Write the listing out again, all of it, word for word.

** START Data extract **

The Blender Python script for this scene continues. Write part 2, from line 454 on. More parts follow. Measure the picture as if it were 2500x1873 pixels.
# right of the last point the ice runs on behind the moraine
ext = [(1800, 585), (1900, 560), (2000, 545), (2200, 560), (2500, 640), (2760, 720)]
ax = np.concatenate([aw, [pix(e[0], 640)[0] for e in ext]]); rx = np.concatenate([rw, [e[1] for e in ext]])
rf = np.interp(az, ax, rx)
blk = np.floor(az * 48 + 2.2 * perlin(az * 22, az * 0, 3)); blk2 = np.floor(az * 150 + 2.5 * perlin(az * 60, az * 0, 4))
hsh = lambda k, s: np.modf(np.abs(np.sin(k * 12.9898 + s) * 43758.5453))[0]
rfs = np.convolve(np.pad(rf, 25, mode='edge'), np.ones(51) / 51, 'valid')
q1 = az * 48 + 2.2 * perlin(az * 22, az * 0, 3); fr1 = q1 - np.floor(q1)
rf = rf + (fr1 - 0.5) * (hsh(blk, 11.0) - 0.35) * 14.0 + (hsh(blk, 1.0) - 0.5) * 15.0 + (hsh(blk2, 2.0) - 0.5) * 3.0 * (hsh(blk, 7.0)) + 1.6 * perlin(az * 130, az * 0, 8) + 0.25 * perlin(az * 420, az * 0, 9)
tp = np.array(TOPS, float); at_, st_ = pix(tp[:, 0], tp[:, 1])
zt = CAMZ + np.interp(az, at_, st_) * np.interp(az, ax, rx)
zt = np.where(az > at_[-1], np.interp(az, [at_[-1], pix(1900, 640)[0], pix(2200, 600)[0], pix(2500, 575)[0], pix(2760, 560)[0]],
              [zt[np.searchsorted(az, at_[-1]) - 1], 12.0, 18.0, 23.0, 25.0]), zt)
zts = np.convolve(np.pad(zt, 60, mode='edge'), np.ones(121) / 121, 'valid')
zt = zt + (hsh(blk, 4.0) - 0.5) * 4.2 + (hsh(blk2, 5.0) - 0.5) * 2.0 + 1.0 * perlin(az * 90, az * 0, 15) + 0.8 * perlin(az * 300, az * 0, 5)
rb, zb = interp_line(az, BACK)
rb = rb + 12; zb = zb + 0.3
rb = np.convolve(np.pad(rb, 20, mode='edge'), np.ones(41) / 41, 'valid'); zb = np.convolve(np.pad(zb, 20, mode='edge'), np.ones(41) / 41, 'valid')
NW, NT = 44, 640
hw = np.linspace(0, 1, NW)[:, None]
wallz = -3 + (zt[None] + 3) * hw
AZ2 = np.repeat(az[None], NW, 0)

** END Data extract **

The output →
The Blender Python script for this scene continues. Write part 2, from line 454 on. More parts follow. Measure the picture as if it were 2500x1873 pixels.
# right of the last point the ice runs on behind the moraine
ext = [(1800, 585), (1900, 560), (2000, 545), (2200, 560), (2500, 640), (2760, 720)]
ax = np.concatenate([aw, [pix(e[0], 640)[0] for e in ext]]); rx = np.concatenate([rw, [e[1] for e in ext]])
rf = np.interp(az, ax, rx)
blk = np.floor(az * 48 + 2.2 * perlin(az * 22, az * 0, 3)); blk2 = np.floor(az * 150 + 2.5 * perlin(az * 60, az * 0, 4))
hsh = lambda k, s: np.modf(np.abs(np.sin(k * 12.9898 + s) * 43758.5453))[0]
rfs = np.convolve(np.pad(rf, 25, mode='edge'), np.ones(51) / 51, 'valid')
q1 = az * 48 + 2.2 * perlin(az * 22, az * 0, 3); fr1 = q1 - np.floor(q1)
rf = rf + (fr1 - 0.5) * (hsh(blk, 11.0) - 0.35) * 14.0 + (hsh(blk, 1.0) - 0.5) * 15.0 + (hsh(blk2, 2.0) - 0.5) * 3.0 * (hsh(blk, 7.0)) + 1.6 * perlin(az * 130, az * 0, 8) + 0.25 * perlin(az * 420, az * 0, 9)
tp = np.array(TOPS, float); at_, st_ = pix(tp[:, 0], tp[:, 1])
zt = CAMZ + np.interp(az, at_, st_) * np.interp(az, ax, rx)
zt = np.where(az > at_[-1], np.interp(az, [at_[-1], pix(1900, 640)[0], pix(2200, 600)[0], pix(2500, 575)[0], pix(2760, 560)[0]],
              [zt[np.searchsorted(az, at_[-1]) - 1], 12.0, 18.0, 23.0, 25.0]), zt)
zts = np.convolve(np.pad(zt, 60, mode='edge'), np.ones(121) / 121, 'valid')
zt = zt + (hsh(blk, 4.0) - 0.5) * 4.2 + (hsh(blk2, 5.0) - 0.5) * 2.0 + 1.0 * perlin(az * 90, az * 0, 15) + 0.8 * perlin(az * 300, az * 0, 5)
rb, zb = interp_line(az, BACK)
rb = rb + 12; zb = zb + 0.3
rb = np.convolve(np.pad(rb, 20, mode='edge'), np.ones(41) / 41, 'valid'); zb = np.convolve(np.pad(zb, 20, mode='edge'), np.ones(41) / 41, 'valid')
NW, NT = 44, 640
hw = np.linspace(0, 1, NW)[:, None]
wallz = -3 + (zt[None] + 3) * hw
AZ2 = np.repeat(az[None], NW, 0)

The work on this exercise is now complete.